### Data excerpt
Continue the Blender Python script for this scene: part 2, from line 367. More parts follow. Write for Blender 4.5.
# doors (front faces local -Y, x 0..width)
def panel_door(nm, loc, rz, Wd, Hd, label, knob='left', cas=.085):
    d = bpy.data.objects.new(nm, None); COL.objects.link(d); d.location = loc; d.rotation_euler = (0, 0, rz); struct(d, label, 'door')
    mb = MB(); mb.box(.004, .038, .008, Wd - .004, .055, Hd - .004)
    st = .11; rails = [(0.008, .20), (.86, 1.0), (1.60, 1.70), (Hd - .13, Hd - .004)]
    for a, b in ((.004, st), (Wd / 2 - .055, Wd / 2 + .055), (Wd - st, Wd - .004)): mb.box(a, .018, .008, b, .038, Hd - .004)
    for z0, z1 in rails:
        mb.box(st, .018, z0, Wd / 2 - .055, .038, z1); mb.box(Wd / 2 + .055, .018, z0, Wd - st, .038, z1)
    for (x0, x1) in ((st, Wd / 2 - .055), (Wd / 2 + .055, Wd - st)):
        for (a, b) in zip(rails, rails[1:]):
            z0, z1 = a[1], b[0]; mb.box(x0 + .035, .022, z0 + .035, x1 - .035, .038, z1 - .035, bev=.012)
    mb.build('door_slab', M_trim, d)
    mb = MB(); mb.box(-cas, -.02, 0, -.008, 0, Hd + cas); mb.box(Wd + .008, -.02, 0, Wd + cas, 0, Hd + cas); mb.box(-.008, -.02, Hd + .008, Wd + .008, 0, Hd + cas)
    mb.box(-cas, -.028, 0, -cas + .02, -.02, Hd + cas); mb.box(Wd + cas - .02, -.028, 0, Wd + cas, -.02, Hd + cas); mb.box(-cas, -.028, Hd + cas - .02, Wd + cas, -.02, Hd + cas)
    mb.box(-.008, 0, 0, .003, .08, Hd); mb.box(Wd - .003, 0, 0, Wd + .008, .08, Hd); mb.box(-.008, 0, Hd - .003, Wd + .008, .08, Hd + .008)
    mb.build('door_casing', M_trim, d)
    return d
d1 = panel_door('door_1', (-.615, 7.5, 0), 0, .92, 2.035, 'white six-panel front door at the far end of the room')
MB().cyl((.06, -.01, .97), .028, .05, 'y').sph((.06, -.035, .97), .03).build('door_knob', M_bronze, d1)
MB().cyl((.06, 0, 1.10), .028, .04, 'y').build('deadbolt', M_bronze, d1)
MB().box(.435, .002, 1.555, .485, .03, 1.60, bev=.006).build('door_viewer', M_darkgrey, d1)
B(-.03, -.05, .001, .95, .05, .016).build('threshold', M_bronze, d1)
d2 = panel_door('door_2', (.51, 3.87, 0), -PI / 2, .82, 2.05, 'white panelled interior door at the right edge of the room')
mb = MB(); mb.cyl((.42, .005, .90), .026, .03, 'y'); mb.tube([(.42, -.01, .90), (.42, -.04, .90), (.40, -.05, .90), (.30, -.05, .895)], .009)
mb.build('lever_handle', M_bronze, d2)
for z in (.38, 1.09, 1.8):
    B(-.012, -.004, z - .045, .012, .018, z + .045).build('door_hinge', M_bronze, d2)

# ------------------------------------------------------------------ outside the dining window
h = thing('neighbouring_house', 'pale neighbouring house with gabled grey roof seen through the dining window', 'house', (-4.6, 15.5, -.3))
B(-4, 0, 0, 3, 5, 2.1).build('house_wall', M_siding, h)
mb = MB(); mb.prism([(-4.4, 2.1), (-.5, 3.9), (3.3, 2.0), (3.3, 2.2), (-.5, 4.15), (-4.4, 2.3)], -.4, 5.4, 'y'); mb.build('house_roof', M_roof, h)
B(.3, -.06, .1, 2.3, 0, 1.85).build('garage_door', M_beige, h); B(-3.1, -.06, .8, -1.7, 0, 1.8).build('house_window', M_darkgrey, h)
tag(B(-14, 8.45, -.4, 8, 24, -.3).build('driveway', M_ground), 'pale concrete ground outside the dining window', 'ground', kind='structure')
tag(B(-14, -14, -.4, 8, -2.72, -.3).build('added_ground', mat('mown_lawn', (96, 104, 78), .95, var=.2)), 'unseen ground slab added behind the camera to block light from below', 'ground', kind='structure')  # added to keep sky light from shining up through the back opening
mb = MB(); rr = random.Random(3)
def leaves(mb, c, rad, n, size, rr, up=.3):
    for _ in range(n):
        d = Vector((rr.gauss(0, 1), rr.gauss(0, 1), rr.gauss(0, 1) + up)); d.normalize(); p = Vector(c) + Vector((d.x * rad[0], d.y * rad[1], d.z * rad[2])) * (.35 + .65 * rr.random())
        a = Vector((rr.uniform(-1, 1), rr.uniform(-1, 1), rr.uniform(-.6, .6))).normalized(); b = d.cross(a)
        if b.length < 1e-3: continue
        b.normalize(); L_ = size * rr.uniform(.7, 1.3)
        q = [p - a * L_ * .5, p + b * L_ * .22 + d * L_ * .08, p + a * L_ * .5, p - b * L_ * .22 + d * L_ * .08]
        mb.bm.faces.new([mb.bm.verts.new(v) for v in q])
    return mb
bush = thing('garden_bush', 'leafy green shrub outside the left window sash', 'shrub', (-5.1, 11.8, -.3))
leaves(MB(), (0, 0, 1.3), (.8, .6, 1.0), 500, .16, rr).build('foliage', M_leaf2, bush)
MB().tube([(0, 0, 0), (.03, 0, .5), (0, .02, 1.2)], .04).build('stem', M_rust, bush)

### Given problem
Reproduce the material above exactly; please quote every line of it.

### Finished exercise
Continue the Blender Python script for this scene: part 2, from line 367. More parts follow. Write for Blender 4.5.
# doors (front faces local -Y, x 0..width)
def panel_door(nm, loc, rz, Wd, Hd, label, knob='left', cas=.085):
    d = bpy.data.objects.new(nm, None); COL.objects.link(d); d.location = loc; d.rotation_euler = (0, 0, rz); struct(d, label, 'door')
    mb = MB(); mb.box(.004, .038, .008, Wd - .004, .055, Hd - .004)
    st = .11; rails = [(0.008, .20), (.86, 1.0), (1.60, 1.70), (Hd - .13, Hd - .004)]
    for a, b in ((.004, st), (Wd / 2 - .055, Wd / 2 + .055), (Wd - st, Wd - .004)): mb.box(a, .018, .008, b, .038, Hd - .004)
    for z0, z1 in rails:
        mb.box(st, .018, z0, Wd / 2 - .055, .038, z1); mb.box(Wd / 2 + .055, .018, z0, Wd - st, .038, z1)
    for (x0, x1) in ((st, Wd / 2 - .055), (Wd / 2 + .055, Wd - st)):
        for (a, b) in zip(rails, rails[1:]):
            z0, z1 = a[1], b[0]; mb.box(x0 + .035, .022, z0 + .035, x1 - .035, .038, z1 - .035, bev=.012)
    mb.build('door_slab', M_trim, d)
    mb = MB(); mb.box(-cas, -.02, 0, -.008, 0, Hd + cas); mb.box(Wd + .008, -.02, 0, Wd + cas, 0, Hd + cas); mb.box(-.008, -.02, Hd + .008, Wd + .008, 0, Hd + cas)
    mb.box(-cas, -.028, 0, -cas + .02, -.02, Hd + cas); mb.box(Wd + cas - .02, -.028, 0, Wd + cas, -.02, Hd + cas); mb.box(-cas, -.028, Hd + cas - .02, Wd + cas, -.02, Hd + cas)
    mb.box(-.008, 0, 0, .003, .08, Hd); mb.box(Wd - .003, 0, 0, Wd + .008, .08, Hd); mb.box(-.008, 0, Hd - .003, Wd + .008, .08, Hd + .008)
    mb.build('door_casing', M_trim, d)
    return d
d1 = panel_door('door_1', (-.615, 7.5, 0), 0, .92, 2.035, 'white six-panel front door at the far end of the room')
MB().cyl((.06, -.01, .97), .028, .05, 'y').sph((.06, -.035, .97), .03).build('door_knob', M_bronze, d1)
MB().cyl((.06, 0, 1.10), .028, .04, 'y').build('deadbolt', M_bronze, d1)
MB().box(.435, .002, 1.555, .485, .03, 1.60, bev=.006).build('door_viewer', M_darkgrey, d1)
B(-.03, -.05, .001, .95, .05, .016).build('threshold', M_bronze, d1)
d2 = panel_door('door_2', (.51, 3.87, 0), -PI / 2, .82, 2.05, 'white panelled interior door at the right edge of the room')
mb = MB(); mb.cyl((.42, .005, .90), .026, .03, 'y'); mb.tube([(.42, -.01, .90), (.42, -.04, .90), (.40, -.05, .90), (.30, -.05, .895)], .009)
mb.build('lever_handle', M_bronze, d2)
for z in (.38, 1.09, 1.8):
    B(-.012, -.004, z - .045, .012, .018, z + .045).build('door_hinge', M_bronze, d2)

# ------------------------------------------------------------------ outside the dining window
h = thing('neighbouring_house', 'pale neighbouring house with gabled grey roof seen through the dining window', 'house', (-4.6, 15.5, -.3))
B(-4, 0, 0, 3, 5, 2.1).build('house_wall', M_siding, h)
mb = MB(); mb.prism([(-4.4, 2.1), (-.5, 3.9), (3.3, 2.0), (3.3, 2.2), (-.5, 4.15), (-4.4, 2.3)], -.4, 5.4, 'y'); mb.build('house_roof', M_roof, h)
B(.3, -.06, .1, 2.3, 0, 1.85).build('garage_door', M_beige, h); B(-3.1, -.06, .8, -1.7, 0, 1.8).build('house_window', M_darkgrey, h)
tag(B(-14, 8.45, -.4, 8, 24, -.3).build('driveway', M_ground), 'pale concrete ground outside the dining window', 'ground', kind='structure')
tag(B(-14, -14, -.4, 8, -2.72, -.3).build('added_ground', mat('mown_lawn', (96, 104, 78), .95, var=.2)), 'unseen ground slab added behind the camera to block light from below', 'ground', kind='structure')  # added to keep sky light from shining up through the back opening
mb = MB(); rr = random.Random(3)
def leaves(mb, c, rad, n, size, rr, up=.3):
    for _ in range(n):
        d = Vector((rr.gauss(0, 1), rr.gauss(0, 1), rr.gauss(0, 1) + up)); d.normalize(); p = Vector(c) + Vector((d.x * rad[0], d.y * rad[1], d.z * rad[2])) * (.35 + .65 * rr.random())
        a = Vector((rr.uniform(-1, 1), rr.uniform(-1, 1), rr.uniform(-.6, .6))).normalized(); b = d.cross(a)
        if b.length < 1e-3: continue
        b.normalize(); L_ = size * rr.uniform(.7, 1.3)
        q = [p - a * L_ * .5, p + b * L_ * .22 + d * L_ * .08, p + a * L_ * .5, p - b * L_ * .22 + d * L_ * .08]
        mb.bm.faces.new([mb.bm.verts.new(v) for v in q])
    return mb
bush = thing('garden_bush', 'leafy green shrub outside the left window sash', 'shrub', (-5.1, 11.8, -.3))
leaves(MB(), (0, 0, 1.3), (.8, .6, 1.0), 500, .16, rr).build('foliage', M_leaf2, bush)
MB().tube([(0, 0, 0), (.03, 0, .5), (0, .02, 1.2)], .04).build('stem', M_rust, bush)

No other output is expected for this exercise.